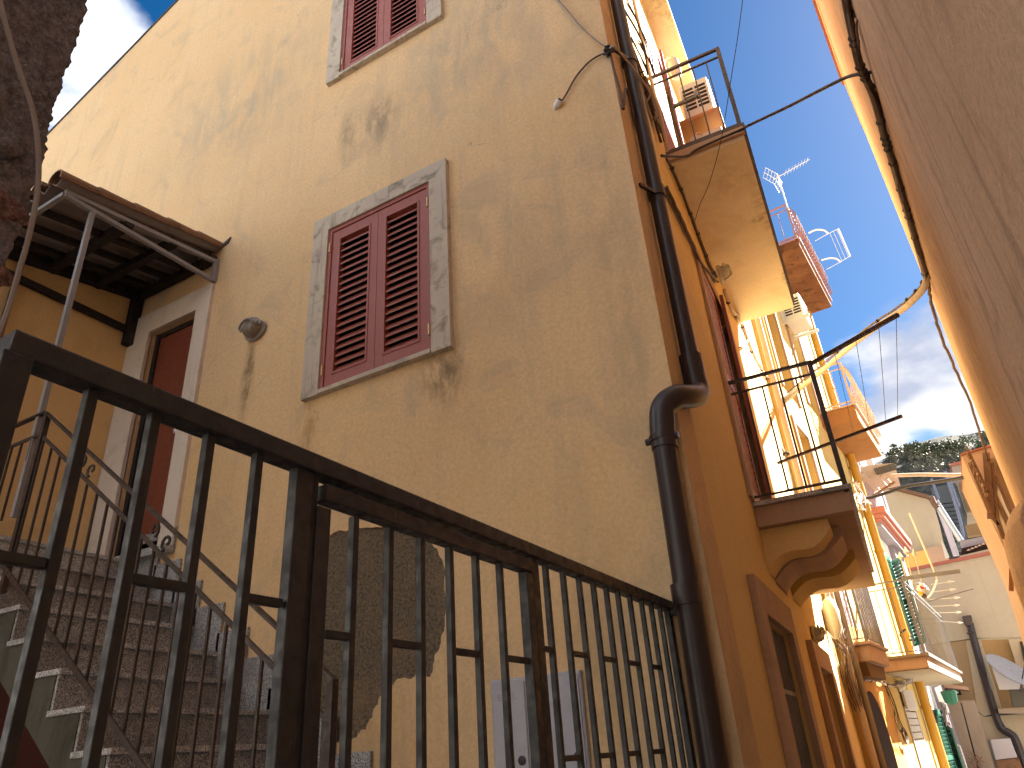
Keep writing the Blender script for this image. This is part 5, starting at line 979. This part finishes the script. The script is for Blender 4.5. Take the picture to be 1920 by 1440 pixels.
# ---- right far building B2
b2 = thing('salmon_building', 'salmon plastered building with wooden framed veranda window at the far right', 'building', (1.6, 14, 0))
plate([(1802, 853), (1825, 846), (1850, 838), (1990, 830), (2100, 1500), (2035, 1500), (1898, 1062)], 14, 2.4, 'wall', 'salmon plaster', b2)
plate([(1801, 850), (1825, 843), (1852, 835), (1990, 827), (1990, 830), (1850, 838), (1825, 846), (1802, 853)], 13.95, 2.5, 'roof_edge', 'roof red', b2)
def bmpx(a, b, y, w, name, mat, parent, h=None): return MB().beam(atY(*a, y), atY(*b, y), w, h or w).build(name, mat, parent)
vw = plate([(1848, 858), (1862, 860), (1935, 1010), (1905, 1045), (1860, 975)], 13.9, .05, 'veranda_window', 'pink trim', b2)
for a, b, w in (((1849, 850), (1858, 972), .10), ((1860, 868), (1872, 985), .05), ((1866, 892), (1905, 985), .04), ((1866, 925), (1898, 1005), .04), ((1858, 910), (1868, 918), .04), ((1862, 972), (1876, 990), .05), ((1872, 975), (1893, 1035), .04), ((1858, 950), (1880, 1010), .04)): bmpx(a, b, 13.8, w, 'window_bar', 'brown wood', vw)
plate([(1869, 898), (1900, 973), (1893, 975), (1870, 930)], 13.82, .03, 'pane', 'pale pane', vw); plate([(1871, 950), (1894, 1008), (1889, 1035), (1873, 985)], 13.82, .03, 'pane', 'pale pane', vw)
bm_ = thing('rotten_beam', 'splintered rotten timber beam across the salmon facade', 'beam', atY(1835, 900, 13.7)); bmpx((1812, 838), (1853, 922), 13.6, .035, 'timber', 'brown wood', bm_); bmpx((1818, 868), (1856, 962), 13.65, .05, 'timber', 'brown wood', bm_)
k = MB()
for i in range(22): t_ = i/21; p = atY(1814+38*t_+random.uniform(-2, 3), 850+78*t_, 13.55); k.beam(p, p+Vector((random.uniform(-.04, .04), .02, random.uniform(-.09, .09))), .025)
k.build('splinters', 'brown wood', bm_)
sc_ = thing('wooden_box', 'small brown wooden box on the ledge beside the buttress', 'box', atY(1893, 982, 10.5)); plate([(1889, 974), (1901, 972), (1905, 988), (1890, 992)], 10.4, .2, 'box_body', 'wood orange', sc_); bmpx((1897, 1008), (1896, 1108), 8.9, .04, 'strut', 'wood orange', sc_)
# ================= unseen house row added behind the viewer to bounce sun onto shaded walls
rh = thing('bounce_house_row', 'unseen cream plastered house row added behind the viewer to bounce sunlight', 'building', (-3, -8, 0))
k = MB(); k.prism([(-16, -8, 0), (9, -8, 0), (9, -8, 8.3), (-16, -8, 8.3)], (0, -1, 0), .4, [[(x, -8, z), (x+1, -8, z), (x+1, -8, z+1.7), (x, -8, z+1.7)] for x in (-13, -9.5, -6, -2.5, 3) for z in (1.2, 4.3)]); k.build('wall', 'ochre pale', rh)
MB().box((-16, -9, 0), (9, -8.6, 8.2)).build('inner_wall', 'dark opening', rh)
# ================= hill and trees
def hill():
    m = MB(); xs = np.linspace(-40, 60, 150); ys = np.concatenate([np.linspace(48, 58, 8), np.linspace(58.5, 68, 36), np.linspace(68.5, 90, 24)]); vs = []
    for y in ys:
        for x in xs:
            az = x/y; ridge = 1.6+68*(math.tan(R(17.4))-.10*max(0, az-.03)+.02*math.sin(az*9))
            t_ = (y-50)/18; z = 2+(ridge-2)*(0 if t_ < 0 else min(1, t_)**.75) if y < 68 else ridge-.05*(y-68)
            n = mnoise.fractal(Vector((x*.16, y*.16, z*.12)), 1, 2.1, 5); z += n*.9*(1 if y < 67 else .45)
            vs.append((x+mnoise.noise(Vector((x*.4, y*.4, 7)))*.6, y+mnoise.noise(Vector((x*.3, z*.5, 2)))*1.2, z))
    nx = len(xs); fs = [(j*nx+i, j*nx+i+1, (j+1)*nx+i+1, (j+1)*nx+i) for j in range(len(ys)-1) for i in range(nx-1)]
    m.add(vs, fs); struct(m, 'hillside', 'hill rock', smooth=True)
hill()
def crown(name, c, rx, rz, n, mat, parent, s=.25):
    m = MB(); cl = [Vector((random.gauss(0, .5)*rx, random.gauss(0, .5)*rx, random.gauss(0, .42)*rz)) for _ in range(max(4, n//50))]
    for i in range(n):
        p = Vector(c)+random.choice(cl)+Vector((random.gauss(0, .2)*rx, random.gauss(0, .2)*rx, random.gauss(0, .16)*rz))
        a = Vector((random.uniform(-1, 1), random.uniform(-1, 1), random.uniform(-1, 1))).normalized()*s*random.uniform(.6, 1.2); b = a.cross(Vector((random.uniform(-1, 1), random.uniform(-1, 1), random.uniform(-1, 1)))).normalized()*s*.6
        m.add([p-a, p+b, p+a, p-b], [(0, 1, 2, 3)])
    return m.build(name, mat, parent, smooth=False)
for i, (x, y, r, lab) in enumerate(((1700, 836, 1.0, 'sparse low tree on the hill crest above the orange balcony'), (1736, 834, 1.1, 'thin upright tree on the hill crest'), (1800, 826, 2.1, 'broad rounded tree on the hill crest above the salmon building'), (1765, 838, 1.2, 'low bushy tree between the thin tree and the broad tree on the crest'), (1843, 828, 1.3, 'small tree touching the edge of the right wall on the crest'), (1672, 842, .9, 'small shrub like tree at the left end of the hill crest'))):
    p = atY(x, y, 66); r *= .6; t = thing('tree', lab, 'tree', (p.x, p.y, p.z-r*1.2)); b0 = Vector(t.location)
    MB().tube([b0+Vector((0, 0, -1)), b0+Vector((.1, 0, r*.6)), b0+Vector((.15, 0, r*1.2))], .1, 6, True, lambda i: (.14, .1, .05)[i]).build('trunk', 'bark', t); crown('crown', p-Vector((0, 0, r*.3)), r, r*.8, int(760*r), 'leaf dark', t, .11)
def scrub():
    m = MB()
    for i in range(300):
        px, py = random.uniform(1640, 1850), random.uniform(838, 915)
        if random.random() < (py-838)/60: continue
        yy = 66-(py-838)*.10; p = atY(px, py+7, yy-.9); s = random.uniform(.1, .32)
        for q in range(9):
            c = p+Vector((random.gauss(0, s), random.gauss(0, s), random.gauss(0, s*.6))); a = Vector((random.uniform(-1, 1), random.uniform(-1, 1), random.uniform(-1, 1)))*.085; b = a.cross(Vector((random.uniform(-1, 1), 1, random.uniform(-1, 1))))*.7; b = b if b.length > 0 else Vector((.1, 0, 0))
            m.add([c-a, c+b, c+a, c-b], [(0, 1, 2, 3)])
    tag(m.build('hill_scrub', 'leaf dry', smooth=False), 'dry scrub and bushes covering the rocky hillside', 'scrub', None, 'stuff')
scrub()

# repeats share a group phrase
for cat, grp in (('wall lamp', 'lamps fixed to the house walls'), ('tree', 'trees along the hill crest'), ('meter box', 'grey meter boxes behind the fence'), ('air conditioner', 'air conditioners on the street fronts'), ('antenna', 'television antennas'), ('drainpipe', 'drainpipes on the house fronts'), ('cable', 'loose cables on walls and over the alley'), ('cables', 'strapped cable bundles'), ('clothes line', 'clothes lines on balconies'), ('building', 'houses of the alley')):
    for o in S.objects:
        if o.parent is None and o.get('category') == cat: o['group'] = grp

----

= What is expected =
Exclude the images and reproduce the remaining data exactly.

= Finished task =
Keep writing the Blender script for this image. This is part 5, starting at line 979. This part finishes the script. The script is for Blender 4.5. Take the picture to be 1920 by 1440 pixels.
# ---- right far building B2
b2 = thing('salmon_building', 'salmon plastered building with wooden framed veranda window at the far right', 'building', (1.6, 14, 0))
plate([(1802, 853), (1825, 846), (1850, 838), (1990, 830), (2100, 1500), (2035, 1500), (1898, 1062)], 14, 2.4, 'wall', 'salmon plaster', b2)
plate([(1801, 850), (1825, 843), (1852, 835), (1990, 827), (1990, 830), (1850, 838), (1825, 846), (1802, 853)], 13.95, 2.5, 'roof_edge', 'roof red', b2)
def bmpx(a, b, y, w, name, mat, parent, h=None): return MB().beam(atY(*a, y), atY(*b, y), w, h or w).build(name, mat, parent)
vw = plate([(1848, 858), (1862, 860), (1935, 1010), (1905, 1045), (1860, 975)], 13.9, .05, 'veranda_window', 'pink trim', b2)
for a, b, w in (((1849, 850), (1858, 972), .10), ((1860, 868), (1872, 985), .05), ((1866, 892), (1905, 985), .04), ((1866, 925), (1898, 1005), .04), ((1858, 910), (1868, 918), .04), ((1862, 972), (1876, 990), .05), ((1872, 975), (1893, 1035), .04), ((1858, 950), (1880, 1010), .04)): bmpx(a, b, 13.8, w, 'window_bar', 'brown wood', vw)
plate([(1869, 898), (1900, 973), (1893, 975), (1870, 930)], 13.82, .03, 'pane', 'pale pane', vw); plate([(1871, 950), (1894, 1008), (1889, 1035), (1873, 985)], 13.82, .03, 'pane', 'pale pane', vw)
bm_ = thing('rotten_beam', 'splintered rotten timber beam across the salmon facade', 'beam', atY(1835, 900, 13.7)); bmpx((1812, 838), (1853, 922), 13.6, .035, 'timber', 'brown wood', bm_); bmpx((1818, 868), (1856, 962), 13.65, .05, 'timber', 'brown wood', bm_)
k = MB()
for i in range(22): t_ = i/21; p = atY(1814+38*t_+random.uniform(-2, 3), 850+78*t_, 13.55); k.beam(p, p+Vector((random.uniform(-.04, .04), .02, random.uniform(-.09, .09))), .025)
k.build('splinters', 'brown wood', bm_)
sc_ = thing('wooden_box', 'small brown wooden box on the ledge beside the buttress', 'box', atY(1893, 982, 10.5)); plate([(1889, 974), (1901, 972), (1905, 988), (1890, 992)], 10.4, .2, 'box_body', 'wood orange', sc_); bmpx((1897, 1008), (1896, 1108), 8.9, .04, 'strut', 'wood orange', sc_)
# ================= unseen house row added behind the viewer to bounce sun onto shaded walls
rh = thing('bounce_house_row', 'unseen cream plastered house row added behind the viewer to bounce sunlight', 'building', (-3, -8, 0))
k = MB(); k.prism([(-16, -8, 0), (9, -8, 0), (9, -8, 8.3), (-16, -8, 8.3)], (0, -1, 0), .4, [[(x, -8, z), (x+1, -8, z), (x+1, -8, z+1.7), (x, -8, z+1.7)] for x in (-13, -9.5, -6, -2.5, 3) for z in (1.2, 4.3)]); k.build('wall', 'ochre pale', rh)
MB().box((-16, -9, 0), (9, -8.6, 8.2)).build('inner_wall', 'dark opening', rh)
# ================= hill and trees
def hill():
    m = MB(); xs = np.linspace(-40, 60, 150); ys = np.concatenate([np.linspace(48, 58, 8), np.linspace(58.5, 68, 36), np.linspace(68.5, 90, 24)]); vs = []
    for y in ys:
        for x in xs:
            az = x/y; ridge = 1.6+68*(math.tan(R(17.4))-.10*max(0, az-.03)+.02*math.sin(az*9))
            t_ = (y-50)/18; z = 2+(ridge-2)*(0 if t_ < 0 else min(1, t_)**.75) if y < 68 else ridge-.05*(y-68)
            n = mnoise.fractal(Vector((x*.16, y*.16, z*.12)), 1, 2.1, 5); z += n*.9*(1 if y < 67 else .45)
            vs.append((x+mnoise.noise(Vector((x*.4, y*.4, 7)))*.6, y+mnoise.noise(Vector((x*.3, z*.5, 2)))*1.2, z))
    nx = len(xs); fs = [(j*nx+i, j*nx+i+1, (j+1)*nx+i+1, (j+1)*nx+i) for j in range(len(ys)-1) for i in range(nx-1)]
    m.add(vs, fs); struct(m, 'hillside', 'hill rock', smooth=True)
hill()
def crown(name, c, rx, rz, n, mat, parent, s=.25):
    m = MB(); cl = [Vector((random.gauss(0, .5)*rx, random.gauss(0, .5)*rx, random.gauss(0, .42)*rz)) for _ in range(max(4, n//50))]
    for i in range(n):
        p = Vector(c)+random.choice(cl)+Vector((random.gauss(0, .2)*rx, random.gauss(0, .2)*rx, random.gauss(0, .16)*rz))
        a = Vector((random.uniform(-1, 1), random.uniform(-1, 1), random.uniform(-1, 1))).normalized()*s*random.uniform(.6, 1.2); b = a.cross(Vector((random.uniform(-1, 1), random.uniform(-1, 1), random.uniform(-1, 1)))).normalized()*s*.6
        m.add([p-a, p+b, p+a, p-b], [(0, 1, 2, 3)])
    return m.build(name, mat, parent, smooth=False)
for i, (x, y, r, lab) in enumerate(((1700, 836, 1.0, 'sparse low tree on the hill crest above the orange balcony'), (1736, 834, 1.1, 'thin upright tree on the hill crest'), (1800, 826, 2.1, 'broad rounded tree on the hill crest above the salmon building'), (1765, 838, 1.2, 'low bushy tree between the thin tree and the broad tree on the crest'), (1843, 828, 1.3, 'small tree touching the edge of the right wall on the crest'), (1672, 842, .9, 'small shrub like tree at the left end of the hill crest'))):
    p = atY(x, y, 66); r *= .6; t = thing('tree', lab, 'tree', (p.x, p.y, p.z-r*1.2)); b0 = Vector(t.location)
    MB().tube([b0+Vector((0, 0, -1)), b0+Vector((.1, 0, r*.6)), b0+Vector((.15, 0, r*1.2))], .1, 6, True, lambda i: (.14, .1, .05)[i]).build('trunk', 'bark', t); crown('crown', p-Vector((0, 0, r*.3)), r, r*.8, int(760*r), 'leaf dark', t, .11)
def scrub():
    m = MB()
    for i in range(300):
        px, py = random.uniform(1640, 1850), random.uniform(838, 915)
        if random.random() < (py-838)/60: continue
        yy = 66-(py-838)*.10; p = atY(px, py+7, yy-.9); s = random.uniform(.1, .32)
        for q in range(9):
            c = p+Vector((random.gauss(0, s), random.gauss(0, s), random.gauss(0, s*.6))); a = Vector((random.uniform(-1, 1), random.uniform(-1, 1), random.uniform(-1, 1)))*.085; b = a.cross(Vector((random.uniform(-1, 1), 1, random.uniform(-1, 1))))*.7; b = b if b.length > 0 else Vector((.1, 0, 0))
            m.add([c-a, c+b, c+a, c-b], [(0, 1, 2, 3)])
    tag(m.build('hill_scrub', 'leaf dry', smooth=False), 'dry scrub and bushes covering the rocky hillside', 'scrub', None, 'stuff')
scrub()

# repeats share a group phrase
for cat, grp in (('wall lamp', 'lamps fixed to the house walls'), ('tree', 'trees along the hill crest'), ('meter box', 'grey meter boxes behind the fence'), ('air conditioner', 'air conditioners on the street fronts'), ('antenna', 'television antennas'), ('drainpipe', 'drainpipes on the house fronts'), ('cable', 'loose cables on walls and over the alley'), ('cables', 'strapped cable bundles'), ('clothes line', 'clothes lines on balconies'), ('building', 'houses of the alley')):
    for o in S.objects:
        if o.parent is None and o.get('category') == cat: o['group'] = grp